**SET EXERCISE:** Copy the data below exactly.

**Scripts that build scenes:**
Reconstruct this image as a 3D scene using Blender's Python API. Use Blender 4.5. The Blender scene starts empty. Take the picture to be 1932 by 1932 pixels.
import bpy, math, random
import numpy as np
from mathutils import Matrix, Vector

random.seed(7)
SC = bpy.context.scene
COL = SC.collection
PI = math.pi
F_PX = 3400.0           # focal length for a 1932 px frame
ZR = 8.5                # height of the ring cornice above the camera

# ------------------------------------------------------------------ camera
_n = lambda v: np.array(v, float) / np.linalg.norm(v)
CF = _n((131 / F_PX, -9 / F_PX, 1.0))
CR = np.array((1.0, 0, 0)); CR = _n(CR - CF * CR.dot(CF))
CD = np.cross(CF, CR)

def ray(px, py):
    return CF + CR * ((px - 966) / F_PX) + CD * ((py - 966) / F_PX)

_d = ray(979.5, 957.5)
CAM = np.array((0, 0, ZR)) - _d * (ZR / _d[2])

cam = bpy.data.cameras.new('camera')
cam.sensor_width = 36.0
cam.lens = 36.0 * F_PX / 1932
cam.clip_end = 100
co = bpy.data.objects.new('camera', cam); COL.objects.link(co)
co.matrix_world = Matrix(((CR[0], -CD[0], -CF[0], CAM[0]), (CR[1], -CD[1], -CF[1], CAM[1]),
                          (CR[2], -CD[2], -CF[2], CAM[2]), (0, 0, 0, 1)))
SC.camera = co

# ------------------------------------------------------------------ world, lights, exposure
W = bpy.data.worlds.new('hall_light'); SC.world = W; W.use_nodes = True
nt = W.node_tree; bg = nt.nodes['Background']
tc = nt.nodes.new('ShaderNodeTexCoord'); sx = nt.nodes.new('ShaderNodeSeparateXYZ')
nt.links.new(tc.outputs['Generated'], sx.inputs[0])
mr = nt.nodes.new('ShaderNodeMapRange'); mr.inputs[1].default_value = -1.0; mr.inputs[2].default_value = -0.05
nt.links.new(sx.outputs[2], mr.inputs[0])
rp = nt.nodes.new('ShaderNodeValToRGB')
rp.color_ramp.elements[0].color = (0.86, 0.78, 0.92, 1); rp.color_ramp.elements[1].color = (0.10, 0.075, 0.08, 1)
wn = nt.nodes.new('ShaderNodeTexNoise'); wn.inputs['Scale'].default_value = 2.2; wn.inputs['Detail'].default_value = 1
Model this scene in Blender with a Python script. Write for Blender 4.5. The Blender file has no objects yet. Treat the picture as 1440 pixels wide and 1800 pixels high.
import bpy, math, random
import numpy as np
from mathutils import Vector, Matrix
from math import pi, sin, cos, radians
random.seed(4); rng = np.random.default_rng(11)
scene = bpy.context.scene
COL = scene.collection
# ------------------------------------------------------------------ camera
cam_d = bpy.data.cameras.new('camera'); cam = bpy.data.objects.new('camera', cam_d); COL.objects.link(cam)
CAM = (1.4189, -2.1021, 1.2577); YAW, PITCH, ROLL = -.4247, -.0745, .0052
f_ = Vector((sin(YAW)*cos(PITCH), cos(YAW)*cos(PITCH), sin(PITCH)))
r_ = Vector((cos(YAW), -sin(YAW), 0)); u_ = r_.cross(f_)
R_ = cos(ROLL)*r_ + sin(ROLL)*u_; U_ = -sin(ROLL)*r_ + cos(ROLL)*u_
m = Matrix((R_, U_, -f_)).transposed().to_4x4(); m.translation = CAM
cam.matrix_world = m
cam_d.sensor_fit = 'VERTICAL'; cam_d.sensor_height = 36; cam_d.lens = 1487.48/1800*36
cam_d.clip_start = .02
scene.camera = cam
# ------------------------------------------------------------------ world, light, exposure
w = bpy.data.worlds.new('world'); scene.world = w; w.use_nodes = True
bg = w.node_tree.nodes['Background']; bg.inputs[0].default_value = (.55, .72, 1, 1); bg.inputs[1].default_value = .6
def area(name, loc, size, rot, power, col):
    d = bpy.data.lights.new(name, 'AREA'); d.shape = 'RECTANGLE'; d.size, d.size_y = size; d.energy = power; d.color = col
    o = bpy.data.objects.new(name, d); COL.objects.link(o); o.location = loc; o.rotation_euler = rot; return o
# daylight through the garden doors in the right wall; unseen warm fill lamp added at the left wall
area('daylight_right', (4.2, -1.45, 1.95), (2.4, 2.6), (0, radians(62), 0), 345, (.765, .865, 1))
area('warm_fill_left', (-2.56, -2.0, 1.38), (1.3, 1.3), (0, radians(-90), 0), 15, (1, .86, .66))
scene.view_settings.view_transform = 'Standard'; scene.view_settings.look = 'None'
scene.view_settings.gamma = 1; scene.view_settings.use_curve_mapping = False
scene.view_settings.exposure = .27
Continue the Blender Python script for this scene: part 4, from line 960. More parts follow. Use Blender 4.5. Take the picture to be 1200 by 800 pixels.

**COMPLETED TASK:**
Reconstruct this image as a 3D scene using Blender's Python API. Use Blender 4.5. The Blender scene starts empty. Take the picture to be 1932 by 1932 pixels.
import bpy, math, random
import numpy as np
from mathutils import Matrix, Vector

random.seed(7)
SC = bpy.context.scene
COL = SC.collection
PI = math.pi
F_PX = 3400.0           # focal length for a 1932 px frame
ZR = 8.5                # height of the ring cornice above the camera

# ------------------------------------------------------------------ camera
_n = lambda v: np.array(v, float) / np.linalg.norm(v)
CF = _n((131 / F_PX, -9 / F_PX, 1.0))
CR = np.array((1.0, 0, 0)); CR = _n(CR - CF * CR.dot(CF))
CD = np.cross(CF, CR)

def ray(px, py):
    return CF + CR * ((px - 966) / F_PX) + CD * ((py - 966) / F_PX)

_d = ray(979.5, 957.5)
CAM = np.array((0, 0, ZR)) - _d * (ZR / _d[2])

cam = bpy.data.cameras.new('camera')
cam.sensor_width = 36.0
cam.lens = 36.0 * F_PX / 1932
cam.clip_end = 100
co = bpy.data.objects.new('camera', cam); COL.objects.link(co)
co.matrix_world = Matrix(((CR[0], -CD[0], -CF[0], CAM[0]), (CR[1], -CD[1], -CF[1], CAM[1]),
                          (CR[2], -CD[2], -CF[2], CAM[2]), (0, 0, 0, 1)))
SC.camera = co

# ------------------------------------------------------------------ world, lights, exposure
W = bpy.data.worlds.new('hall_light'); SC.world = W; W.use_nodes = True
nt = W.node_tree; bg = nt.nodes['Background']
tc = nt.nodes.new('ShaderNodeTexCoord'); sx = nt.nodes.new('ShaderNodeSeparateXYZ')
nt.links.new(tc.outputs['Generated'], sx.inputs[0])
mr = nt.nodes.new('ShaderNodeMapRange'); mr.inputs[1].default_value = -1.0; mr.inputs[2].default_value = -0.05
nt.links.new(sx.outputs[2], mr.inputs[0])
rp = nt.nodes.new('ShaderNodeValToRGB')
rp.color_ramp.elements[0].color = (0.86, 0.78, 0.92, 1); rp.color_ramp.elements[1].color = (0.10, 0.075, 0.08, 1)
wn = nt.nodes.new('ShaderNodeTexNoise'); wn.inputs['Scale'].default_value = 2.2; wn.inputs['Detail'].default_value = 1
Model this scene in Blender with a Python script. Write for Blender 4.5. The Blender file has no objects yet. Treat the picture as 1440 pixels wide and 1800 pixels high.
import bpy, math, random
import numpy as np
from mathutils import Vector, Matrix
from math import pi, sin, cos, radians
random.seed(4); rng = np.random.default_rng(11)
scene = bpy.context.scene
COL = scene.collection
# ------------------------------------------------------------------ camera
cam_d = bpy.data.cameras.new('camera'); cam = bpy.data.objects.new('camera', cam_d); COL.objects.link(cam)
CAM = (1.4189, -2.1021, 1.2577); YAW, PITCH, ROLL = -.4247, -.0745, .0052
f_ = Vector((sin(YAW)*cos(PITCH), cos(YAW)*cos(PITCH), sin(PITCH)))
r_ = Vector((cos(YAW), -sin(YAW), 0)); u_ = r_.cross(f_)
R_ = cos(ROLL)*r_ + sin(ROLL)*u_; U_ = -sin(ROLL)*r_ + cos(ROLL)*u_
m = Matrix((R_, U_, -f_)).transposed().to_4x4(); m.translation = CAM
cam.matrix_world = m
cam_d.sensor_fit = 'VERTICAL'; cam_d.sensor_height = 36; cam_d.lens = 1487.48/1800*36
cam_d.clip_start = .02
scene.camera = cam
# ------------------------------------------------------------------ world, light, exposure
w = bpy.data.worlds.new('world'); scene.world = w; w.use_nodes = True
bg = w.node_tree.nodes['Background']; bg.inputs[0].default_value = (.55, .72, 1, 1); bg.inputs[1].default_value = .6
def area(name, loc, size, rot, power, col):
    d = bpy.data.lights.new(name, 'AREA'); d.shape = 'RECTANGLE'; d.size, d.size_y = size; d.energy = power; d.color = col
    o = bpy.data.objects.new(name, d); COL.objects.link(o); o.location = loc; o.rotation_euler = rot; return o
# daylight through the garden doors in the right wall; unseen warm fill lamp added at the left wall
area('daylight_right', (4.2, -1.45, 1.95), (2.4, 2.6), (0, radians(62), 0), 345, (.765, .865, 1))
area('warm_fill_left', (-2.56, -2.0, 1.38), (1.3, 1.3), (0, radians(-90), 0), 15, (1, .86, .66))
scene.view_settings.view_transform = 'Standard'; scene.view_settings.look = 'None'
scene.view_settings.gamma = 1; scene.view_settings.use_curve_mapping = False
scene.view_settings.exposure = .27
Continue the Blender Python script for this scene: part 4, from line 960. More parts follow. Use Blender 4.5. Take the picture to be 1200 by 800 pixels.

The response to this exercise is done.